Yekbun Alp pointed out that she was one of the five Swedish Kurds accused by name in the Turkiye Gazetesi newspaper for cooperating with the PKK, a group that Sweden, as well as Turkey classes as a terrorist organisation. 

“In my work, I have stood up for democracy and human rights and been a voice for the Kurdish people,” she said. “And that makes Turkey uncomfortable, so they call me a terrorist, so if that’s what they mean by terrorist, then I’m proud of it. But I’ve never supported violence or terrorism. I believe in peaceful dialogue.” 

The journalist Levent Kenez said he was not surprised that he had been accused by Turkey as being a terrorist. 

“Erdogan describes all opposition as terrorists,” he said. 

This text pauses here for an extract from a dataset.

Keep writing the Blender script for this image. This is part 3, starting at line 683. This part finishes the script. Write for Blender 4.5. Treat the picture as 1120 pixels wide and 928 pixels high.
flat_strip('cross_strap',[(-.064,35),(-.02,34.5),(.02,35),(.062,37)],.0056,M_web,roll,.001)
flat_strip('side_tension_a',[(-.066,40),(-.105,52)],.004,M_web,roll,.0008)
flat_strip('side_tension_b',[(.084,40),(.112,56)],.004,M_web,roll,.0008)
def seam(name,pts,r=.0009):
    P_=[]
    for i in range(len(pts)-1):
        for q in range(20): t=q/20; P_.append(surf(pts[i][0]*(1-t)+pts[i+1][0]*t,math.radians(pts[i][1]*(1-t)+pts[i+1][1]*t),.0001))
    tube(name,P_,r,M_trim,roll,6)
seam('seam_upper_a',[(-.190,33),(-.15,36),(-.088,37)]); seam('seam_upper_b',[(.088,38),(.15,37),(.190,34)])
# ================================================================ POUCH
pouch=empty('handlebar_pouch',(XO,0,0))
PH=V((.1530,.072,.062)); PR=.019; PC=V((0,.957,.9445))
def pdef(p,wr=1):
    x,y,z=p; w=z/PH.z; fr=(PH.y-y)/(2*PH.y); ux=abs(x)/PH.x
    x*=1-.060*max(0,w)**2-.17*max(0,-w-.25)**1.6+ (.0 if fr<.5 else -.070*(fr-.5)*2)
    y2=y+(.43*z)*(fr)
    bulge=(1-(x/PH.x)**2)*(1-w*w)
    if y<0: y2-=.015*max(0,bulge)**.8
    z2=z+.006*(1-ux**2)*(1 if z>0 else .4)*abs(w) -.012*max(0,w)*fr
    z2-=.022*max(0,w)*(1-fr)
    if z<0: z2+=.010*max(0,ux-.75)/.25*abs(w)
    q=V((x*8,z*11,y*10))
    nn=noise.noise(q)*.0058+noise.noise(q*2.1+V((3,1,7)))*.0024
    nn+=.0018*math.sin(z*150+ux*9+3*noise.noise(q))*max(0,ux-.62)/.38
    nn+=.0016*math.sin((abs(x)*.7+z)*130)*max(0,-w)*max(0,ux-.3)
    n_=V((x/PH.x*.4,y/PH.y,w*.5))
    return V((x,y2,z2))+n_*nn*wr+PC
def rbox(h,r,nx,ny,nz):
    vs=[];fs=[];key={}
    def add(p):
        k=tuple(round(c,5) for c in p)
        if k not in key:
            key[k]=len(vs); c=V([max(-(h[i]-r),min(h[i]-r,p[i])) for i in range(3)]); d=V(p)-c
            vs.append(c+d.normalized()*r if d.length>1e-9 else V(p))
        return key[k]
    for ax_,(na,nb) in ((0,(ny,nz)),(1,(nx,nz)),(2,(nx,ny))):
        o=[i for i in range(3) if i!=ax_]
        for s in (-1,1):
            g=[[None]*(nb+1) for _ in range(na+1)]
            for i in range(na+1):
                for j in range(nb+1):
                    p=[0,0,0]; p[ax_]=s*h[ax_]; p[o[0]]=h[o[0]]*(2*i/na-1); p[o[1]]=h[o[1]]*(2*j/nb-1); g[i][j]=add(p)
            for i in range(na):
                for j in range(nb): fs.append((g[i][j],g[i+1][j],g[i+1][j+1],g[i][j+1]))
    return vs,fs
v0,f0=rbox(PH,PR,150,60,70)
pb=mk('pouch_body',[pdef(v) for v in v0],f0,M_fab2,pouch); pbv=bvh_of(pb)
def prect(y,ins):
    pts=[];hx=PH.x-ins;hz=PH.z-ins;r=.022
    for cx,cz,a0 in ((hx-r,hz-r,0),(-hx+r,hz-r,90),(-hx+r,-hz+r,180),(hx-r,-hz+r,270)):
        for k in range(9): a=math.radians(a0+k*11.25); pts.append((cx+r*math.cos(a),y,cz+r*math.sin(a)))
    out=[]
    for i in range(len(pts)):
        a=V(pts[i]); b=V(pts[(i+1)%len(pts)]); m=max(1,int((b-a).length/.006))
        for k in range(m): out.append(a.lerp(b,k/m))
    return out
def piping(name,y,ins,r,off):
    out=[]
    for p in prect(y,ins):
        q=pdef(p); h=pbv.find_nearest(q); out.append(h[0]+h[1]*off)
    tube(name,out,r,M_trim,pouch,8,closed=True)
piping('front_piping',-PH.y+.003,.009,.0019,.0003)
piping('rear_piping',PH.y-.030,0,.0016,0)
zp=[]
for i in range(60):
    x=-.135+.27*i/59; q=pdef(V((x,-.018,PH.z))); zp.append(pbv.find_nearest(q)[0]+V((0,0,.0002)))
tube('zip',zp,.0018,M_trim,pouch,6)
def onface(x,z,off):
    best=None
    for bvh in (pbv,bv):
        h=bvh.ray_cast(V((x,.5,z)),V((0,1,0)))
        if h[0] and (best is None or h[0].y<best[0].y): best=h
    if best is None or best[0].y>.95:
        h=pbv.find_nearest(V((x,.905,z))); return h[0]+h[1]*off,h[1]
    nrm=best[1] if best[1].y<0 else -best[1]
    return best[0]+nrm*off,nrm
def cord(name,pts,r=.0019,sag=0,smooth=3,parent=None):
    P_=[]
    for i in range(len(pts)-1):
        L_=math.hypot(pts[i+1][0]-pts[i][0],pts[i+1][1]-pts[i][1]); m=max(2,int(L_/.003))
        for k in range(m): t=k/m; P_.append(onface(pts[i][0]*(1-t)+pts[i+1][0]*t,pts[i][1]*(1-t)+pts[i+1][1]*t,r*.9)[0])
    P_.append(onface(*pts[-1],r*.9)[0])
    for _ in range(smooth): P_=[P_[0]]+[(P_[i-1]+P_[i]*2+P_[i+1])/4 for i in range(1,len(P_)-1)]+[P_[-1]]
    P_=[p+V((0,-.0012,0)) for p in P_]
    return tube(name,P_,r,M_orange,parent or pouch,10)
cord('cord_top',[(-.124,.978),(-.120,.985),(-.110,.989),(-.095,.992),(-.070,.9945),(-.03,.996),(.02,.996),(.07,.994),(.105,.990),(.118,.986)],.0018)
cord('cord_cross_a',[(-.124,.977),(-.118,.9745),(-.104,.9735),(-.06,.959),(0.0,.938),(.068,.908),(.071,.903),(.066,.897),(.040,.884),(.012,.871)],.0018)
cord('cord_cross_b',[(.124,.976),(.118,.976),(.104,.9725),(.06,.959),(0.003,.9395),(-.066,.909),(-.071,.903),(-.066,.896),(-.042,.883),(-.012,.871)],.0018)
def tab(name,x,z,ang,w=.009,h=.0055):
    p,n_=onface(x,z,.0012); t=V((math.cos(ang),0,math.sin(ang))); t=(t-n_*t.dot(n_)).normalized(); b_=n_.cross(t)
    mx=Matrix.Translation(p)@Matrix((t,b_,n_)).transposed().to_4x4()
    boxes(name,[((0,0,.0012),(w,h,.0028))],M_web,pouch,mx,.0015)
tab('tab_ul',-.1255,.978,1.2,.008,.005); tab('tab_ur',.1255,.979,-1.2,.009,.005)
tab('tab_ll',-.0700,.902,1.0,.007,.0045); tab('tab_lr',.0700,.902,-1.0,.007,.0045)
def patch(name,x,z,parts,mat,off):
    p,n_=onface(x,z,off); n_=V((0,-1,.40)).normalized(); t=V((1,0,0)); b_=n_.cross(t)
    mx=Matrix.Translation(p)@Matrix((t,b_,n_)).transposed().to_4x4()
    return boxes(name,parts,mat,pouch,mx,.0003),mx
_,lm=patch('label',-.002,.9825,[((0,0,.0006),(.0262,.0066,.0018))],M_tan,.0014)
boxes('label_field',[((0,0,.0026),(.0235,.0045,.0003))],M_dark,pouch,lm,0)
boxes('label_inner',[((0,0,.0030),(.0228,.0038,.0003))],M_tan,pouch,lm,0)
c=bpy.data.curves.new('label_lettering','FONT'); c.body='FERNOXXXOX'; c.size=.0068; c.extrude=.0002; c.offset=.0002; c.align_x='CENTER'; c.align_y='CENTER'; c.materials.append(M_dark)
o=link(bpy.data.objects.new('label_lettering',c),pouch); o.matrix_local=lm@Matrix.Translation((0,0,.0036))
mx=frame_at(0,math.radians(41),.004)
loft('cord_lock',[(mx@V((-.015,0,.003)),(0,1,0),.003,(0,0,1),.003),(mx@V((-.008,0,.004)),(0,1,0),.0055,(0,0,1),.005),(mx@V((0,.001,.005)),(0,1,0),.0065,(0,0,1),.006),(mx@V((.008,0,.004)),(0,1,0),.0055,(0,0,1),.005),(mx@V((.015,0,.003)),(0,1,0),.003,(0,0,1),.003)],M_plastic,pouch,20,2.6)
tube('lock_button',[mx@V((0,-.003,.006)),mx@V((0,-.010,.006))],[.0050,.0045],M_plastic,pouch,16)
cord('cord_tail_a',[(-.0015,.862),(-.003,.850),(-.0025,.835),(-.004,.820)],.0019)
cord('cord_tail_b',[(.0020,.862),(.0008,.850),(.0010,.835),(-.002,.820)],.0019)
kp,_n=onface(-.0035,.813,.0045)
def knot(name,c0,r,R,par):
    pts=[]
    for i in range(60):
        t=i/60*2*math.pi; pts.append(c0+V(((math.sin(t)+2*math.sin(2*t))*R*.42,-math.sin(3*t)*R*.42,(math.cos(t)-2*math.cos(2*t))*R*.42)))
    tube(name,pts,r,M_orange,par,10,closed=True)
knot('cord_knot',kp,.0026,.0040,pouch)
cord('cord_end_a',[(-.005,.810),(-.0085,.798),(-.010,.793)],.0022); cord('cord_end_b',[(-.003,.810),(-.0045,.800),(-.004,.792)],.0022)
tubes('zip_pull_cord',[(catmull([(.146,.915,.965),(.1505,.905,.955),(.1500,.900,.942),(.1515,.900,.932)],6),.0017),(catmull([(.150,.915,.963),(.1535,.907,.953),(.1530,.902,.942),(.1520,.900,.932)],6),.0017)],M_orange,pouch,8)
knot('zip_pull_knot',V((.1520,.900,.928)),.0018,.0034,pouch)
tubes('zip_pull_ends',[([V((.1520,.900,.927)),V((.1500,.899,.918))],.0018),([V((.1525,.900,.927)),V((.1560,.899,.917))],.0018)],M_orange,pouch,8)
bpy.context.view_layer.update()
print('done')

Most do not fear being extradited 
Neither Ali nor Alp, nor the Turkish dissidents and journalists who have been subjected to extradition requests from Turkey, seemed to fear that Sweden would end up sending them to Turkey. 
Ali told TT that the risk was “extremely minimal” that he would be hit by by an extradition request under the agreement, but he said that it had anyway returned the feeling of insecurity he had before he left Syria to come to Sweden 32 years ago. “I’ve got that feeling again, and I think that is unpleasant.” 
Ragip Zarakolu, a Turkish human rights activist and publisher living in Sweden, told SVT that the agreement should be seen as “a kind of harassment” of dissident Turks and Kurds, aimed at “damaging the peaceful life of dissidents who live outside of Turkey”. 
Kenez, whose extradition Sweden’s Supreme Court turned down last year, told SVT that he did not see Sweden as more likely to extradite him now. “I’m a journalist,” he said. “And that’s not a crime.”